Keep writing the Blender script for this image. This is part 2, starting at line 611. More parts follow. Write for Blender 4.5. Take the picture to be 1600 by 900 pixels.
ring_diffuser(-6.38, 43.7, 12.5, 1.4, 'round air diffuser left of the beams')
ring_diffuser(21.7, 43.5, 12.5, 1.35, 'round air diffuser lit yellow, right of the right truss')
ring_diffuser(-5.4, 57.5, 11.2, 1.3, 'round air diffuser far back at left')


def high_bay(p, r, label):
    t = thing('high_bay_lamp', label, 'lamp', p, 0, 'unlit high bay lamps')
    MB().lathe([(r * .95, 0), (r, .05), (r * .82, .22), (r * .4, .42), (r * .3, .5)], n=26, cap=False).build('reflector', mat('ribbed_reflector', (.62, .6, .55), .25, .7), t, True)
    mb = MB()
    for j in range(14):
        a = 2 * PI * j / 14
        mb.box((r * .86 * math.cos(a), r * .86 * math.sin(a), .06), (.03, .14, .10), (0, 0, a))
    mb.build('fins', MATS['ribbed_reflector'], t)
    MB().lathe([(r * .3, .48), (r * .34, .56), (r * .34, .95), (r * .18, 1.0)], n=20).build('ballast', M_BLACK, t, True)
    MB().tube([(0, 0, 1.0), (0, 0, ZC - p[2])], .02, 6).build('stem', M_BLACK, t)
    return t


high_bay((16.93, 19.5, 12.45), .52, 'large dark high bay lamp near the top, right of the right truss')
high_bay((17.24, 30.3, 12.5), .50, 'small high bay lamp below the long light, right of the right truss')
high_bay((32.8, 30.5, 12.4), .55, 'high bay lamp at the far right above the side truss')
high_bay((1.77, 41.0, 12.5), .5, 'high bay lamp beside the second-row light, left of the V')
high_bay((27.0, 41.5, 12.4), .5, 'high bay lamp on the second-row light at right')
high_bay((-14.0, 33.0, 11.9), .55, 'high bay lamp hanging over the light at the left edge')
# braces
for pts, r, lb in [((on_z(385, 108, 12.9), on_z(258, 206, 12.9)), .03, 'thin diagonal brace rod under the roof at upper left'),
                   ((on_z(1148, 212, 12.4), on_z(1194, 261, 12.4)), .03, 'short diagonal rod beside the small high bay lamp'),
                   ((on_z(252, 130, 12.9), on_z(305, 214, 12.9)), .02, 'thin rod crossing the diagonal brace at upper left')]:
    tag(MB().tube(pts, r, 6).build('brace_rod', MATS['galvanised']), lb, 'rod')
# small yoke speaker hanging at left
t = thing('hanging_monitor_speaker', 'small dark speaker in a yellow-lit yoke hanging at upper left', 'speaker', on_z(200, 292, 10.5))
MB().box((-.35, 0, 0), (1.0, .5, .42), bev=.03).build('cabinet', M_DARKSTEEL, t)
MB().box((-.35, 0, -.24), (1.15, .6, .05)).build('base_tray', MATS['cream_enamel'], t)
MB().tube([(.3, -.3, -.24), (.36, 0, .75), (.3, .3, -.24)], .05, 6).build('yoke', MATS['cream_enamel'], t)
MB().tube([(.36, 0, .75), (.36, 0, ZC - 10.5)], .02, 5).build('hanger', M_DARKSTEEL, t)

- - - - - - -

## Exercise aim
Transcribe the material above word for word.

## Exercise answer
Keep writing the Blender script for this image. This is part 2, starting at line 611. More parts follow. Write for Blender 4.5. Take the picture to be 1600 by 900 pixels.
ring_diffuser(-6.38, 43.7, 12.5, 1.4, 'round air diffuser left of the beams')
ring_diffuser(21.7, 43.5, 12.5, 1.35, 'round air diffuser lit yellow, right of the right truss')
ring_diffuser(-5.4, 57.5, 11.2, 1.3, 'round air diffuser far back at left')


def high_bay(p, r, label):
    t = thing('high_bay_lamp', label, 'lamp', p, 0, 'unlit high bay lamps')
    MB().lathe([(r * .95, 0), (r, .05), (r * .82, .22), (r * .4, .42), (r * .3, .5)], n=26, cap=False).build('reflector', mat('ribbed_reflector', (.62, .6, .55), .25, .7), t, True)
    mb = MB()
    for j in range(14):
        a = 2 * PI * j / 14
        mb.box((r * .86 * math.cos(a), r * .86 * math.sin(a), .06), (.03, .14, .10), (0, 0, a))
    mb.build('fins', MATS['ribbed_reflector'], t)
    MB().lathe([(r * .3, .48), (r * .34, .56), (r * .34, .95), (r * .18, 1.0)], n=20).build('ballast', M_BLACK, t, True)
    MB().tube([(0, 0, 1.0), (0, 0, ZC - p[2])], .02, 6).build('stem', M_BLACK, t)
    return t


high_bay((16.93, 19.5, 12.45), .52, 'large dark high bay lamp near the top, right of the right truss')
high_bay((17.24, 30.3, 12.5), .50, 'small high bay lamp below the long light, right of the right truss')
high_bay((32.8, 30.5, 12.4), .55, 'high bay lamp at the far right above the side truss')
high_bay((1.77, 41.0, 12.5), .5, 'high bay lamp beside the second-row light, left of the V')
high_bay((27.0, 41.5, 12.4), .5, 'high bay lamp on the second-row light at right')
high_bay((-14.0, 33.0, 11.9), .55, 'high bay lamp hanging over the light at the left edge')
# braces
for pts, r, lb in [((on_z(385, 108, 12.9), on_z(258, 206, 12.9)), .03, 'thin diagonal brace rod under the roof at upper left'),
                   ((on_z(1148, 212, 12.4), on_z(1194, 261, 12.4)), .03, 'short diagonal rod beside the small high bay lamp'),
                   ((on_z(252, 130, 12.9), on_z(305, 214, 12.9)), .02, 'thin rod crossing the diagonal brace at upper left')]:
    tag(MB().tube(pts, r, 6).build('brace_rod', MATS['galvanised']), lb, 'rod')
# small yoke speaker hanging at left
t = thing('hanging_monitor_speaker', 'small dark speaker in a yellow-lit yoke hanging at upper left', 'speaker', on_z(200, 292, 10.5))
MB().box((-.35, 0, 0), (1.0, .5, .42), bev=.03).build('cabinet', M_DARKSTEEL, t)
MB().box((-.35, 0, -.24), (1.15, .6, .05)).build('base_tray', MATS['cream_enamel'], t)
MB().tube([(.3, -.3, -.24), (.36, 0, .75), (.3, .3, -.24)], .05, 6).build('yoke', MATS['cream_enamel'], t)
MB().tube([(.36, 0, .75), (.36, 0, ZC - 10.5)], .02, 5).build('hanger', M_DARKSTEEL, t)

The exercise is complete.